DATA FOR THIS EXERCISE:
<<<<

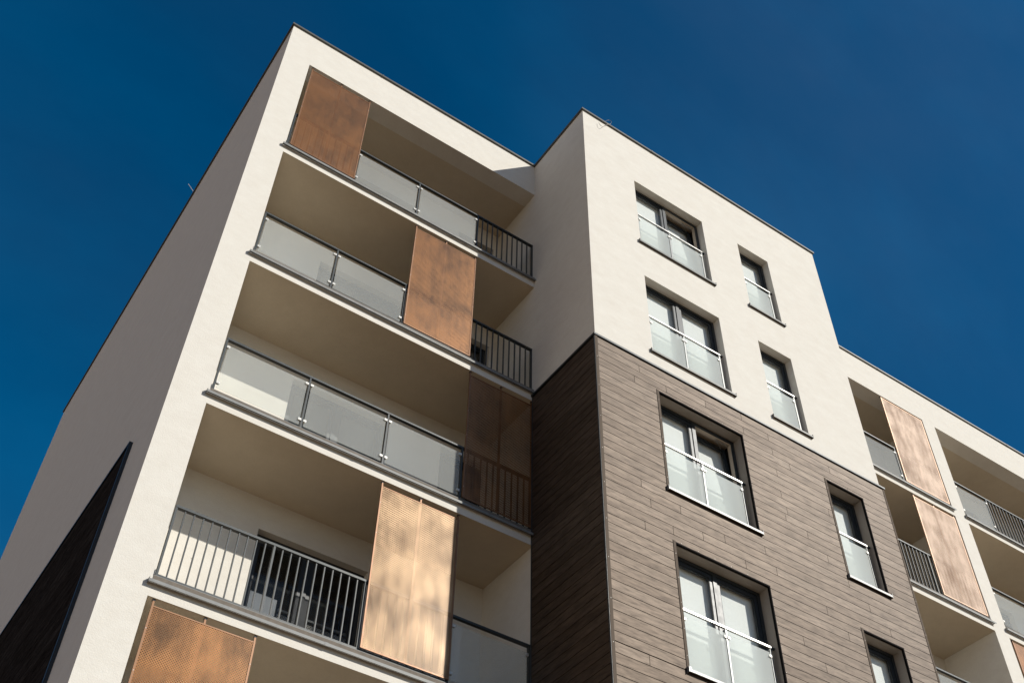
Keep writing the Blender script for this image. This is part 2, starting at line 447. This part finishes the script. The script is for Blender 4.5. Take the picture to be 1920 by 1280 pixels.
railing(CEIL[1], mods('bbbg'), label='barred balcony railing with one glass pane beside the tower')
W1 = [12.95, 14.17, 15.40, 16.77]
def wm(s): return [(W1[i], W1[i + 1], {'g': 'glass', 'b': 'bars'}[ch]) for i, ch in enumerate(s)]
railing(CEIL[4], wm('ggg'))
railing(CEIL[3], wm('bbb'))
railing(CEIL[2], wm('ggg'))
W2 = [17.33, 18.44, 19.75, 21.05, 22.25]
def wm2(s): return [(W2[i], W2[i + 1], {'g': 'glass', 'b': 'bars'}[ch]) for i, ch in enumerate(s)]
railing(CEIL[4], wm2('gbbg'))
railing(CEIL[3], wm2('gggb'))
railing(CEIL[2], wm2('gggb'))

# ------------------------------------------------------------------ windows
def window(x0, x1, z0, z1, y, film, tilt=(), leaves=2, label=None, deep=.09, film_mats=None):
    fr = M['frame']
    f = MB()
    t = .055
    f.box(x0, x0 + t, y, y + deep, z0, z1, fr); f.box(x1 - t, x1, y, y + deep, z0, z1, fr)
    f.box(x0 + t, x1 - t, y, y + deep, z1 - t, z1, fr); f.box(x0 + t, x1 - t, y, y + deep, z0, z0 + t, fr)
    # dark box behind the frame so that no daylight leaks in
    dk = M['dark']
    Y = y + deep + .5
    f.box(x0, x1, Y, Y + .02, z0, z1, dk)
    for a in (x0, x1 - .01): f.box(a, a + .01, y + deep + .001, Y, z0, z1, dk)
    f.box(x0 + .01, x1 - .01, y + deep + .001, Y, z1 - .01, z1, M['inner'] if tilt else dk)
    f.box(x0 + .01, x1 - .01, y + deep + .001, Y, z0, z0 + .01, dk)
    if leaves == 2:
        xm = (x0 + x1) / 2
        f.box(xm - .035, xm + .035, y + .002, y + deep, z0 + t, z1 - t, fr)
        spans = [(x0 + t, xm - .035), (xm + .035, x1 - t)]
    else: spans = [(x0 + t, x1 - t)]
    o = f.build('window', B, label=label)
    for i, (a, b_) in enumerate(spans):
        xf = None
        if i in tilt:
            piv = Vector((0, y + .03, z0 + t + .01))
            xf = Matrix.Translation(piv) @ Matrix.Rotation(math.radians(-4.6), 4, 'X') @ Matrix.Translation(-piv)
        s = MB(); s.xf = xf
        q, A, Bz = .052, z0 + t + .004, z1 - t - .004
        a2, b2 = a + .004, b_ - .004
        ys, ye = y + .016, y + .074
        s.box(a2, a2 + q, ys, ye, A, Bz, fr); s.box(b2 - q, b2, ys, ye, A, Bz, fr)
        s.box(a2 + q, b2 - q, ys, ye, Bz - q, Bz, fr); s.box(a2 + q, b2 - q, ys, ye, A, A + q, fr)
        # thin glazing bead
        for (u0, u1, v0, v1) in ((a2 + q, a2 + q + .012, A + q, Bz - q), (b2 - q - .012, b2 - q, A + q, Bz - q)):
            s.box(u0, u1, ys + .006, ys + .012, v0, v1, M['back'])
        s.box(a2 + q + .012, b2 - q - .012, ys + .006, ys + .012, Bz - q - .012, Bz - q, M['back'])
        so = s.build('sash', o)
        gq = MB(); gq.xf = xf
        gq.box(a2 + q, b2 - q, ys + .014, ys + .020, A + q, Bz - q, M['glass'])
        gq.build('pane', o)
        if film is not None:
            fm = MB(); fm.xf = xf
            fm.box(a2 + q - .04, b2 - q + .03, ye + .026, ye + .030, A + q - .03, Bz - q + .03, film_mats[i] if film_mats else M[film])
            fm.build('blind', o)
        if i in tilt:   # tilt fitting: scissor arm and pale inner rebate
            ar = MB()
            ar.box(b2 - .30, b2 - .02, y + .05, y + .058, Bz - .03, Bz - .016, M['steel'])
            ar.xf = None
            ar.tube([(b2 - .28, y + .055, Bz - .02), (b2 - .05, y + .18, Bz - .045)], .006, M['steel'], 6)
            ar.box(b_ - .006, b_ - .001, y + .02, y + deep, z0 + t, z1 - t, M['inner'])
            ar.box(a + .001, b_ - .007, y + .02, y + deep, z1 - t - .006, z1 - t - .001, M['inner'])
            ar.build('tilt_fitting', o)
    return o
def sill(x0, x1, z, yf, mat, parent, e=.045):
    s = MB()
    s.box(x0 - e, x1 + e, yf - .04, yf - .002, z - .02, z - .006, mat)
    s.box(x0 + .001, x1 - .001, yf - .002, yf + .155, z - .012, z + .004, mat)
    s.box(x0 - e, x1 + e, yf - .044, yf - .04, z - .042, z - .004, mat)
    for x in (x0 - e - .006, x1 + e): s.box(x, x + .006, yf - .046, yf - .002, z - .052, z + .03, mat)
    return s.build('window_sill', parent)

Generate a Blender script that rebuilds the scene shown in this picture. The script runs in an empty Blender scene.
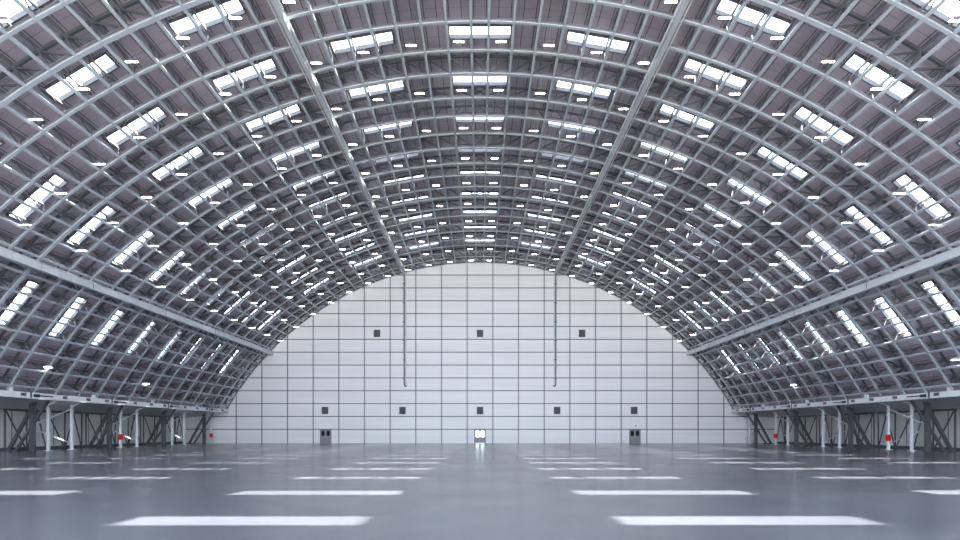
import bpy, bmesh, math, random
from mathutils import Vector
random.seed(7)
C = bpy.context.scene.collection
sc = bpy.context.scene
PX = 6.1                       # pixels per metre measured on the back wall, 100 m away
CAMZ = 2.0
ZC = CAMZ - 122 / PX           # centre of the roof circle
RI, RO, RS = 290 / PX, 48.80, 49.45   # inner chord, outer chord, roof sheet
D = 100.0
BAY, Y0 = 3.08, 41.0
CELL, HALF = 0.0355, 0.0127
NB = 30
THETA = [HALF + CELL * k for k in range(NB)]
NODES = [-t for t in reversed(THETA)] + THETA
FLOOR_Y0 = -5.0        # unseen front end behind the camera, left open to let daylight in

# ------------------------------------------------------------------ materials
def mat(name, col, rough=0.5, metal=0.0, spec=0.5, emit=None, noise=0.0, nscale=3.0):
    m = bpy.data.materials.new(name); m.use_nodes = True
    nt = m.node_tree; b = nt.nodes['Principled BSDF']
    b.inputs['Base Color'].default_value = (*col, 1)
    b.inputs['Roughness'].default_value = rough
    b.inputs['Metallic'].default_value = metal
    b.inputs['Specular IOR Level'].default_value = spec
    if emit:
        b.inputs['Emission Color'].default_value = (*emit[0], 1)
        b.inputs['Emission Strength'].default_value = emit[1]
    if noise:
        tc = nt.nodes.new('ShaderNodeTexCoord'); n = nt.nodes.new('ShaderNodeTexNoise')
        n.inputs['Scale'].default_value = nscale; n.inputs['Detail'].default_value = 5
        nt.links.new(tc.outputs['Object'], n.inputs['Vector'])
        r = nt.nodes.new('ShaderNodeValToRGB')
        r.color_ramp.elements[0].position = 0.3; r.color_ramp.elements[1].position = 0.7
        r.color_ramp.elements[0].color = (*[c * (1 - noise) for c in col], 1)
        r.color_ramp.elements[1].color = (*[min(1, c * (1 + noise)) for c in col], 1)
        nt.links.new(n.outputs['Fac'], r.inputs['Fac'])
        nt.links.new(r.outputs['Color'], b.inputs['Base Color'])
    return m

STEEL = mat('painted_steel', (0.46, 0.52, 0.585), 0.38, 0.0, 0.5, noise=0.06, nscale=0.8)
DARK = mat('dark_steel', (0.08, 0.087, 0.103), 0.45, 0.0, 0.5, noise=0.10, nscale=1.0)
PURL = mat('purlin_steel', (0.19, 0.195, 0.22), 0.5, 0.0, 0.4, noise=0.08, nscale=1.0)
BRACE = mat('thin_brace_steel', (0.27, 0.30, 0.34), 0.4, 0.0, 0.5, noise=0.06, nscale=1.0)
PALE = mat('pale_galvanised', (0.70, 0.74, 0.79), 0.35, 0.0, 0.5, noise=0.05, nscale=1.2)
RAILM = mat('rail_steel', (0.52, 0.56, 0.61), 0.35, 0.0, 0.5, noise=0.06, nscale=1.0)
CURB = mat('skylight_curb', (0.10, 0.10, 0.112), 0.6, noise=0.05, nscale=1.0)
GIRT = mat('wall_girt', (0.12, 0.135, 0.16), 0.5, noise=0.08, nscale=0.6)
BLACK = mat('black_rubber', (0.012, 0.012, 0.014), 0.5)
RED = mat('red_paint', (0.62, 0.012, 0.010), 0.4, noise=0.05, nscale=4)
DOORM = mat('grey_door_paint', (0.21, 0.225, 0.25), 0.45, noise=0.05, nscale=2)
DARKGLASS = mat('dark_glass', (0.003, 0.003, 0.004), 0.35, 0.0, 0.2)
VENTM = mat('vent_louvre', (0.11, 0.12, 0.135), 0.5, noise=0.08, nscale=3)
LAMP = mat('lamp_diffuser', (0.9, 0.9, 0.9), 0.5, emit=((1.0, 0.985, 0.96), 16.0))
FLOODL = mat('floodlight_lens', (0.9, 0.9, 0.9), 0.3, emit=((1.0, 0.98, 0.95), 12.0))

def glass_mat():
    m = bpy.data.materials.new('clear_pane'); m.use_nodes = True
    nt = m.node_tree; nt.nodes.clear()
    o = nt.nodes.new('ShaderNodeOutputMaterial'); t = nt.nodes.new('ShaderNodeBsdfTransparent')
    g = nt.nodes.new('ShaderNodeBsdfGlossy'); x = nt.nodes.new('ShaderNodeMixShader')
    t.inputs['Color'].default_value = (0.95, 0.97, 0.98, 1)
    g.inputs['Roughness'].default_value = 0.1
    x.inputs['Fac'].default_value = 0.05
    nt.links.new(t.outputs[0], x.inputs[1]); nt.links.new(g.outputs[0], x.inputs[2])
    nt.links.new(x.outputs[0], o.inputs['Surface'])
    return m
GLASS = glass_mat()

def skin_mat():
    m = mat('roof_sheet', (0.205, 0.195, 0.222), 0.55, 0.0, 0.4)
    nt = m.node_tree; L = nt.links; b = nt.nodes['Principled BSDF']
    tc = nt.nodes.new('ShaderNodeTexCoord'); sp = nt.nodes.new('ShaderNodeSeparateXYZ')
    L.new(tc.outputs['Object'], sp.inputs[0])
    def M(op, a, bv=None):
        n = nt.nodes.new('ShaderNodeMath'); n.operation = op
        for i, v in enumerate((a, bv)):
            if v is None: continue
            if isinstance(v, (int, float)): n.inputs[i].default_value = v
            else: L.new(v, n.inputs[i])
        return n.outputs[0]
    th = M('ARCTAN2', sp.outputs['X'], M('SUBTRACT', sp.outputs['Z'], ZC))
    u = M('DIVIDE', th, CELL / 2); f = M('ABSOLUTE', M('SUBTRACT', M('FRACT', u), 0.5))
    s1 = M('LESS_THAN', f, 0.03)
    v = M('DIVIDE', sp.outputs['Y'], BAY / 2); g = M('ABSOLUTE', M('SUBTRACT', M('FRACT', v), 0.5))
    s2 = M('LESS_THAN', g, 0.007)
    seam = M('MAXIMUM', s1, s2)
    n = nt.nodes.new('ShaderNodeTexNoise'); n.inputs['Scale'].default_value = 0.7; n.inputs['Detail'].default_value = 6
    L.new(tc.outputs['Object'], n.inputs['Vector'])
    r = nt.nodes.new('ShaderNodeValToRGB')
    r.color_ramp.elements[0].position = 0.3; r.color_ramp.elements[1].position = 0.7
    r.color_ramp.elements[0].color = (0.40, 0.355, 0.42, 1); r.color_ramp.elements[1].color = (0.49, 0.435, 0.51, 1)
    L.new(n.outputs['Fac'], r.inputs['Fac'])
    mx = nt.nodes.new('ShaderNodeMixRGB'); mx.inputs['Color2'].default_value = (0.06, 0.06, 0.07, 1)
    L.new(seam, mx.inputs['Fac']); L.new(r.outputs['Color'], mx.inputs['Color1'])
    L.new(mx.outputs[0], b.inputs['Base Color'])
    return m
SKIN = skin_mat()

def floor_mat():
    m = mat('polished_concrete', (0.07, 0.08, 0.1), 0.3, 0.0, 0.34)
    nt = m.node_tree; L = nt.links; b = nt.nodes['Principled BSDF']
    tc = nt.nodes.new('ShaderNodeTexCoord')
    n1 = nt.nodes.new('ShaderNodeTexNoise'); n1.inputs['Scale'].default_value = 0.25; n1.inputs['Detail'].default_value = 8
    n2 = nt.nodes.new('ShaderNodeTexNoise'); n2.inputs['Scale'].default_value = 14; n2.inputs['Detail'].default_value = 4
    for n in (n1, n2): L.new(tc.outputs['Object'], n.inputs['Vector'])
    mx = nt.nodes.new('ShaderNodeMixRGB'); mx.inputs['Fac'].default_value = 0.45
    L.new(n1.outputs['Fac'], mx.inputs['Color1']); L.new(n2.outputs['Fac'], mx.inputs['Color2'])
    r = nt.nodes.new('ShaderNodeValToRGB')
    r.color_ramp.elements[0].position = 0.33; r.color_ramp.elements[1].position = 0.67
    r.color_ramp.elements[0].color = (0.052, 0.060, 0.077, 1); r.color_ramp.elements[1].color = (0.084, 0.095, 0.119, 1)
    L.new(mx.outputs[0], r.inputs['Fac']); L.new(r.outputs['Color'], b.inputs['Base Color'])
    mr = nt.nodes.new('ShaderNodeMapRange'); mr.inputs['To Min'].default_value = 0.17; mr.inputs['To Max'].default_value = 0.29
    L.new(n1.outputs['Fac'], mr.inputs['Value']); L.new(mr.outputs[0], b.inputs['Roughness'])
    bp = nt.nodes.new('ShaderNodeBump'); bp.inputs['Strength'].default_value = 0.05; bp.inputs['Distance'].default_value = 0.01
    L.new(n2.outputs['Fac'], bp.inputs['Height']); L.new(bp.outputs[0], b.inputs['Normal'])
    return m
FLOOR = floor_mat()
BOUNCE_APRON = mat('bounce_apron', (0.42, 0.42, 0.41), 0.7, noise=0.08, nscale=0.3)

def panel_mat(name, col, amp, zscale):
    m = mat(name, col, 0.42, 0.0, 0.4)
    nt = m.node_tree; L = nt.links; b = nt.nodes['Principled BSDF']
    tc = nt.nodes.new('ShaderNodeTexCoord'); mp = nt.nodes.new('ShaderNodeMapping')
    mp.inputs['Scale'].default_value = (0.06, 0.06, zscale)
    n = nt.nodes.new('ShaderNodeTexNoise'); n.inputs['Scale'].default_value = 1.0; n.inputs['Detail'].default_value = 4
    L.new(tc.outputs['Object'], mp.inputs[0]); L.new(mp.outputs[0], n.inputs['Vector'])
    r = nt.nodes.new('ShaderNodeValToRGB')
    r.color_ramp.elements[0].position = 0.3; r.color_ramp.elements[1].position = 0.7
    r.color_ramp.elements[0].color = (*[c * (1 - amp) for c in col], 1)
    r.color_ramp.elements[1].color = (*[min(1, c * (1 + amp)) for c in col], 1)
    L.new(n.outputs['Fac'], r.inputs['Fac']); L.new(r.outputs['Color'], b.inputs['Base Color'])
    return m
WALL = panel_mat('white_wall_panel', (0.84, 0.85, 0.875), 0.04, 1.6)
SIDEW = panel_mat('grey_wall_panel', (0.86, 0.875, 0.90), 0.04, 0.8)
SOFF = panel_mat('soffit_sheet', (0.74, 0.76, 0.79), 0.05, 0.8)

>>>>

TASK DESCRIPTION:
Go from the first line of the data above to the line containing "railing(CEIL[2], wm2('gggb'))" and retype exactly those lines, both included, but none of the pictures.

CORRECT ANSWER:
Keep writing the Blender script for this image. This is part 2, starting at line 447. This part finishes the script. The script is for Blender 4.5. Take the picture to be 1920 by 1280 pixels.
railing(CEIL[1], mods('bbbg'), label='barred balcony railing with one glass pane beside the tower')
W1 = [12.95, 14.17, 15.40, 16.77]
def wm(s): return [(W1[i], W1[i + 1], {'g': 'glass', 'b': 'bars'}[ch]) for i, ch in enumerate(s)]
railing(CEIL[4], wm('ggg'))
railing(CEIL[3], wm('bbb'))
railing(CEIL[2], wm('ggg'))
W2 = [17.33, 18.44, 19.75, 21.05, 22.25]
def wm2(s): return [(W2[i], W2[i + 1], {'g': 'glass', 'b': 'bars'}[ch]) for i, ch in enumerate(s)]
railing(CEIL[4], wm2('gbbg'))
railing(CEIL[3], wm2('gggb'))
railing(CEIL[2], wm2('gggb'))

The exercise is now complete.